Hong Kong has taken another major step toward becoming a leading digital-asset hub with the launch of a live pilot for Project Ensemble, an initiative aimed at integrating tokenized deposits into the city’s mainstream financial system. The Hong Kong Monetary Authority (HKMA) announced that the project has officially moved beyond its controlled sandbox and into real-value transactions, marking what the regulator calls a pivotal moment in its digital finance strategy.

Project Ensemble began in August 2024 as a sandbox program designed to test tokenized deposits and digital settlement processes linked to the future e-HKD. During its initial phase, participating banks and industry partners experimented with full end-to-end settlement using experimental tokenized deposits. The new pilot phase brings those tests into practical use.
Running through 2026, the pilot will start with tokenized money-market fund transactions and real-time liquidity and treasury management. Early interbank settlement will be conducted through Hong Kong’s Real Time Gross Settlement system, with plans to evolve into a round-the-clock environment using tokenized central bank money.
HKMA chief executive Eddie Yue said the shift represents the moment where “innovation meets implementation,” allowing concepts tested in the sandbox to deliver real-world value. Securities and Futures Commission CEO Julia Leung echoed that view, emphasizing that interoperability will be essential for scaling tokenized investment products. She noted that the new pilot supports the move toward real-time, 24/7 settlement of tokenized deposits.

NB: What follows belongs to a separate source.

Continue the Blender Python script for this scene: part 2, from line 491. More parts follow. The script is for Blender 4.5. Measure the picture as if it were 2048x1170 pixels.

Hong Kong’s efforts come as other major financial centers in Asia accelerate their own tokenization strategies. The Monetary Authority of Singapore recently announced plans to trial tokenized MAS bills settled with a central bank digital currency. Meanwhile, Singapore’s DBS and J.P. Morgan’s Kinexys platform are working on an interoperability framework to support cross-network transfers of tokenized deposits.